La serie ricostruisce la “narrazione” e la “contronarrazione” relative alla responsabilità di Bossetti, collocandosi chiaramente su posizioni scettiche. Il filmato nel quale compariva il furgone di Bossetti che ripeteva ossessivamente il giro della palestra era una simulazione realizzata dagli inquirenti e messa a disposizione degli organi di stampa; alcuni kit utilizzati per i prelievi erano scaduti; la stessa pubblico ministero Letizia Ruggeri archivia per suicidio il caso di una ragazza ritrovata morta qualche mese prima di Yara, in circostanze assai simili a quelle della tredicenne di Brembate; il custode e una delle insegnati di Yara, forse, non hanno detto tutto quello che sapevano. La soglia dell’oltre ogni ragionevole dubbio, imposta dal nostro ordinamento giuridico (art. 533 c.p.p.), può ritenersi davvero superata?
Il racconto non è affidato a voci fuori campo, ma ai protagonisti della vicenda, compreso Massimo Bossetti, che, dal carcere in cui sta scontando la condanna alla pena dell’ergastolo, continua a ribadire la sua innocenza.
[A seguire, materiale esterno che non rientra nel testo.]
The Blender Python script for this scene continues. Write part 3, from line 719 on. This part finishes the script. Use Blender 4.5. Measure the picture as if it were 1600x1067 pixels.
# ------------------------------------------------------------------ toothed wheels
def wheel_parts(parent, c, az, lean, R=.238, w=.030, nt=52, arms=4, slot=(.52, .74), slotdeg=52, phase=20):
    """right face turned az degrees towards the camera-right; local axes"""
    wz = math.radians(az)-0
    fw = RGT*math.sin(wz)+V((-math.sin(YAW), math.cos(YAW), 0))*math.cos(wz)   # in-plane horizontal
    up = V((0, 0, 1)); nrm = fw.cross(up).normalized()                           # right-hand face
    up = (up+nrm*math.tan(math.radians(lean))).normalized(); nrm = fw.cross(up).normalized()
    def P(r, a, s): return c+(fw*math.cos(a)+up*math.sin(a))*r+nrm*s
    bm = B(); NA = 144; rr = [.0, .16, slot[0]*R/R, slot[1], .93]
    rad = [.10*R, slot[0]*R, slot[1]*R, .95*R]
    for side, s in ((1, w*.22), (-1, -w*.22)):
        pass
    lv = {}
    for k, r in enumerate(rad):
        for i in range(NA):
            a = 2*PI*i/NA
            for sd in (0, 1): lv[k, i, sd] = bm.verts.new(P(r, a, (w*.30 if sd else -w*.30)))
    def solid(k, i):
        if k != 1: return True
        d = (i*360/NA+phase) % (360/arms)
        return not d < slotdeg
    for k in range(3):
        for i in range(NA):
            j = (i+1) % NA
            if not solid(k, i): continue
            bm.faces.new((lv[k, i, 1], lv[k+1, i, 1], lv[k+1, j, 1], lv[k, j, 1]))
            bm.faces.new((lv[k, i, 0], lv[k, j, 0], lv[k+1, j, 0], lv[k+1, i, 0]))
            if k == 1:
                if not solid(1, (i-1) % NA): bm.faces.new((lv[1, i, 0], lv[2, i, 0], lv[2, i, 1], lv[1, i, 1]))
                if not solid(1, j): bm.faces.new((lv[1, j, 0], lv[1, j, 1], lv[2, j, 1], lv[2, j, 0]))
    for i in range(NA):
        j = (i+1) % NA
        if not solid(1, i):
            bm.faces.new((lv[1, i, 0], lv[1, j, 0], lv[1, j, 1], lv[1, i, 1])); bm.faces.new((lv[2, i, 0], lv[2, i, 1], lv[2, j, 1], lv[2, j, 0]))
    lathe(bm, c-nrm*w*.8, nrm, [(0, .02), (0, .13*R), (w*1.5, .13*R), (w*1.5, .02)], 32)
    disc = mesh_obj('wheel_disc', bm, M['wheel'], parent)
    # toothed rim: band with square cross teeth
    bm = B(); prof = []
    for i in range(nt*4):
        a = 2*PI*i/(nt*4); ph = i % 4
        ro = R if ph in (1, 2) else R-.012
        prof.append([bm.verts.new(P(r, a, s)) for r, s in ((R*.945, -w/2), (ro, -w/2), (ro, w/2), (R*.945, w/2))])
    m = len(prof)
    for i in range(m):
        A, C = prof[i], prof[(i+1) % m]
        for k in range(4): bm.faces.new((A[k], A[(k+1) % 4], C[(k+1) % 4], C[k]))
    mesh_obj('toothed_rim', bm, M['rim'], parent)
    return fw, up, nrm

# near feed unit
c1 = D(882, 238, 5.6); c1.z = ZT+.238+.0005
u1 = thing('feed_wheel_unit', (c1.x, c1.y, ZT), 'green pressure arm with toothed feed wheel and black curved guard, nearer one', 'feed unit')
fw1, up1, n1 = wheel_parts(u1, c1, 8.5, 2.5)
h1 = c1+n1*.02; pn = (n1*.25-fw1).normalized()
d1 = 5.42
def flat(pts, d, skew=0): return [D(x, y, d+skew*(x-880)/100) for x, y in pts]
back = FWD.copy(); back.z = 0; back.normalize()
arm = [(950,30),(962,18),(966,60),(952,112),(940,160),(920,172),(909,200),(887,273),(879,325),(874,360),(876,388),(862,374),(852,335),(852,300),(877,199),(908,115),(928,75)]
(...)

Il caso di Yara Gambirasio condensa mirabilmente i tratti di quel “processo mediatico” che assume i contorni di un vero e proprio format televisivo: una vittima chiaramente “innocente”, un quadro investigativo incerto, gli organi di informazione che documentano minuziosamente ogni dettaglio dell’inchiesta, gli studi televisivi che si trasformano in un chiassoso e pretenzioso tribunale del popolo. Il pubblico è chiamato a giudicare, prendendo posizione nella distorta dialettica tra innocentisti e colpevolisti, perennemente in bilico tra il diritto-dovere di informare ed essere informati e la curiosità morbosa nei confronti di un crimine violento.
All’accezione negativa del processo mediatico, tuttavia, fa da pendant il ruolo della stampa nel mantenere vigile l’attenzione su possibili errori giudiziari, magari alimentati dalla necessità, sotto il peso della pressione del “pubblico”, di trovare un colpevole ad ogni costo.
Un “dilemma” che, a distanza di anni, la serie Netflix sembra aver riacceso con la stessa veemenza di un decennio fa.